Sebagai penutup, penulis kutip penggalan wejangan KH. Ahmad Sahal, salah satu pendiri Gontor tentang pentingnya sikap untuk memikirkan orang lain. Beliau berkata,
“Anak-anakku sekalian … Jangan kecil hati. Jangan edan-edanan. Saya tidak anti, kalau nanti anak-anakku menjadi Mahasiswa, menjadi sarjana, kemudian jadi pegawai, jadi buruh, gajinya sebulan Rp. 25 000,- sampai Rp. 50 000,-. Tetapi jangan kesana tekanannya. Jangan terlalu menggaris bawahi kesana, sampai-sampai lupa kepada tugasnya.
Kalau orang sudah menjadi pegawai (ini tidak semua, ini tidak semua, tapi pada umumnya) mati otaknya. Sudah sekolah setengah mati, masuk Tsanawiyah, terus ke Gontor, terus menjadi Mahasiswa, akhirnya menjadi pegawai, lupa segalanya.
Kitabnya tidak dibaca lagi, tabligh tidak mau, nasib rakyat tidak dipedulikan.
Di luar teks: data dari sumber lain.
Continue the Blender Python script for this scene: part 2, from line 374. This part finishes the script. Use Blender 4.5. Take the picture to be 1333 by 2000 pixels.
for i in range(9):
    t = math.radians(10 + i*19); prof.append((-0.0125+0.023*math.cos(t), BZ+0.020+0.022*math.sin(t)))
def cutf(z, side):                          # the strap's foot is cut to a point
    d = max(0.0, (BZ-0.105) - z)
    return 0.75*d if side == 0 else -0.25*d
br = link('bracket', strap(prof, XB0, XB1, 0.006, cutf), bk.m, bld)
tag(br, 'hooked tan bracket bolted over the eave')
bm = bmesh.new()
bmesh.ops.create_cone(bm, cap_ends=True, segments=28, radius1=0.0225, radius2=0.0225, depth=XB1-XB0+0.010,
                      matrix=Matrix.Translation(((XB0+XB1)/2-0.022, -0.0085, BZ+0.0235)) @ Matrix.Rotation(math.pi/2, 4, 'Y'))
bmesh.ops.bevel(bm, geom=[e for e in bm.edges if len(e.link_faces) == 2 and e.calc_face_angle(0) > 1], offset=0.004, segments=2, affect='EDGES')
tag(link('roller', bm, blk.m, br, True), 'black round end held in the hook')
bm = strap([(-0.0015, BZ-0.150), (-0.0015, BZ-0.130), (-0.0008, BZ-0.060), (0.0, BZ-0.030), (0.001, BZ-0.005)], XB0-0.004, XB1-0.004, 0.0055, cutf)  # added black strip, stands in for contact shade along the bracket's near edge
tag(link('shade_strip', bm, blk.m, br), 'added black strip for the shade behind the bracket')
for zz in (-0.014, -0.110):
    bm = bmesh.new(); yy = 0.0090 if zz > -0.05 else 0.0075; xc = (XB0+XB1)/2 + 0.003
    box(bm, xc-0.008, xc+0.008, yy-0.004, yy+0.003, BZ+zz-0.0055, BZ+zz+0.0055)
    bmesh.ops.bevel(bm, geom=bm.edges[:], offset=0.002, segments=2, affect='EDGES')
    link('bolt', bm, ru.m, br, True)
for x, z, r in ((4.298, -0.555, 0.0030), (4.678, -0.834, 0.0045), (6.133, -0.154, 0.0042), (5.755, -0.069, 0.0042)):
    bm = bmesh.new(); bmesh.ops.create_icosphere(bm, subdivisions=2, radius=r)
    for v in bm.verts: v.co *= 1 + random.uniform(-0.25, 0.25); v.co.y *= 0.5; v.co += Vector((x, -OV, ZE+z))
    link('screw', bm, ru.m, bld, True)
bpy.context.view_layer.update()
Hanya mengumpul dengan anak istrinya, KHIANAT……. KHIANAT…….Hanya akan menghitung-hitung tanggal berapa ini, kurang berapa hari sebulannya, kapan naik pangkatnya, kapan naik gajinya, kapan ini, kapan itu. Hidupnya jor-joran dengan kawan-kawannya. NA’UDHUBILLAH…….” Wallahu a’lam.